Certo, ora dalla parte degli sconfitti si parla di «centrodestra diviso» che non vince (per il Veneto l’allusione è alla diaspora di Forza Italia che a Verona ha scelto Tosi) . Ma la vera «scissione», come detto, è quella della Lega. Dalle parti di
Giulietta & Romeo si dice che Tosi, il terzo incomodo, potrebbe rientrare nell’alleanza e trovare un accordo per il finale di partita ma il primo ostacolo è proprio il sindaco ballottante Sboarina, che ama Tosi quanto un astemio il vino. E la Lega, divisa, segue a ruota.

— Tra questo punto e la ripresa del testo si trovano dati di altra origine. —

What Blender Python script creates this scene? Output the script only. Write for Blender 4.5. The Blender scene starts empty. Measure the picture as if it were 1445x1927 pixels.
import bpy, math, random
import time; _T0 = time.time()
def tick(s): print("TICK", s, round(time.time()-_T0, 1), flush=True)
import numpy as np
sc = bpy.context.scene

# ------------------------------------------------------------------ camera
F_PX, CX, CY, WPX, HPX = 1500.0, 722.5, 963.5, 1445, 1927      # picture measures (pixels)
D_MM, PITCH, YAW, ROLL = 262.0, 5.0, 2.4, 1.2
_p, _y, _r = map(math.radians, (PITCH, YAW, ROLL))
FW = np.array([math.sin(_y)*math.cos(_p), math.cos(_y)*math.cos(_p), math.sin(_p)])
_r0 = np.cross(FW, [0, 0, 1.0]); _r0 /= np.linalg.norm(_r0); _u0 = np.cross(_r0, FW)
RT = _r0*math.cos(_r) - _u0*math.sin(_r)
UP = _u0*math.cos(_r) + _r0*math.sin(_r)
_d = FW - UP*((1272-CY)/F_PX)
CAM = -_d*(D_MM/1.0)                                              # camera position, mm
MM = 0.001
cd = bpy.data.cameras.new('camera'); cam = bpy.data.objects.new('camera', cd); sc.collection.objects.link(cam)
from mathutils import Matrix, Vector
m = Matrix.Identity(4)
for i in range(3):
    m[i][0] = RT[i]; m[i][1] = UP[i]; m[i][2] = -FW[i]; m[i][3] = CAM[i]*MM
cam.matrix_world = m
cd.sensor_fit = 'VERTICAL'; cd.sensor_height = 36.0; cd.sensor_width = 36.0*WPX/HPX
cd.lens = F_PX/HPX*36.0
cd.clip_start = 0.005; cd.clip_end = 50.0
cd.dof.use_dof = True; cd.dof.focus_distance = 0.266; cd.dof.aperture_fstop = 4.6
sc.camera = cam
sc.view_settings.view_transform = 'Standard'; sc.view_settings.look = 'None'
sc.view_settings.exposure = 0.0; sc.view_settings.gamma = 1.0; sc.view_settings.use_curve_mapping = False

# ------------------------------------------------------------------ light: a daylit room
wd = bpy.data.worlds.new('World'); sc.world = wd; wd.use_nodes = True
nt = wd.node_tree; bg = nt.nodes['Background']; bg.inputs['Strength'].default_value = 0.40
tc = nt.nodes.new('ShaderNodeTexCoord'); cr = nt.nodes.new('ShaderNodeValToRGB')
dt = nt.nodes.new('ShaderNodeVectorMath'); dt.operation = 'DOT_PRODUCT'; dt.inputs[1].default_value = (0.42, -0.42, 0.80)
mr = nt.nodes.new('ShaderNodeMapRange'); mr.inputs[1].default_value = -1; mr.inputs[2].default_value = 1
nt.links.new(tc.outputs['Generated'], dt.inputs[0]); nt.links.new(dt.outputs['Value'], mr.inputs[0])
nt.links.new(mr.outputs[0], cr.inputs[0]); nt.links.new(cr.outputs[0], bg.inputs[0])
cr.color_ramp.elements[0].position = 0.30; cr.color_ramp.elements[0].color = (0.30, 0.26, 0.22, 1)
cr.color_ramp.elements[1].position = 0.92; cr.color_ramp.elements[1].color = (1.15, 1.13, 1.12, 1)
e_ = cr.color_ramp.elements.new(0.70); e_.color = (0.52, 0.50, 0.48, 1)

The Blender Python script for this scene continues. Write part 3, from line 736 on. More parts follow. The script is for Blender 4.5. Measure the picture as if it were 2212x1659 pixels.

Di Padova abbiamo detto: il candidato di centrodestra, Francesco Peghin, imprenditore come Giordani, ha cercato di fare il suo (con pochi risultati) ma essere stato «candidato» dal salviniano Massimo Bitonci con la contrarietà di un pezzo del Carroccio non gli ha giovato. Forse, più che di centrodestra unito, nel caso in specie, si sarebbe dovuto parlare di «candidato unitario». Sia chiaro, complessivamente il centrodestra dei capoluoghi in Veneto può ancora piantare bandierine. A Belluno Oscar De Pellegrin, spinto qui sì dal«centrodestra unito» (Lega, Fratelli d’Italia e Forza Italia) è diventato sindaco al primo turno (sconfiggendo il centrosinistra al governo) e a Verona è ancora tutto possibile. Ma resta, implacabile, la guerra della conta (dei voti) tra i fratelli coltelli, Meloni e Salvini. Resta la vera sfida per la leadership a livello non solo nazionale ma anche locale. Giorgia col vento in poppa aiutata dall’avventura extra governativa e Matteo con il freno tirato per l’adesione all’esecutivo Draghi e il plus di mal di testa per la contrapposizione del trio tutto nordestino dei governatori Zaia-FedrigaFugatti (per non parlare di Giorgetti). Insomma, una Lega in crisi d’identità. Ma a Fratelli d’Italia rimane un problema non incognito in questo Paese: quello della classe dirigente. Come tutti i partiti o movimenti che godono di consensi improvvisi (M5s docet) il partito di Giorgia Meloni ha problemi di campagna acquisti, tante casacche e pochi giocatori. Al punto da pescare proprio dai «gemelli diversi», ovvero la Lega. Sta succedendo in Veneto, è avvenuto nel vicino Trentino nella giunta Fugatti, accade e accadrà in vista delle prossime elezioni regionali alle quali Super-Zaia non potrà più presentarsi per limite massimo di mandati. Certo, questo è il futuro, ma i coltelli spuntati ieri a Jesolo sono già molto affilati: al ballottaggio andrà il candidato della Lega (più Fi) contro quello di Fratelli d’Italia.
Come inizio della fine non c’è male.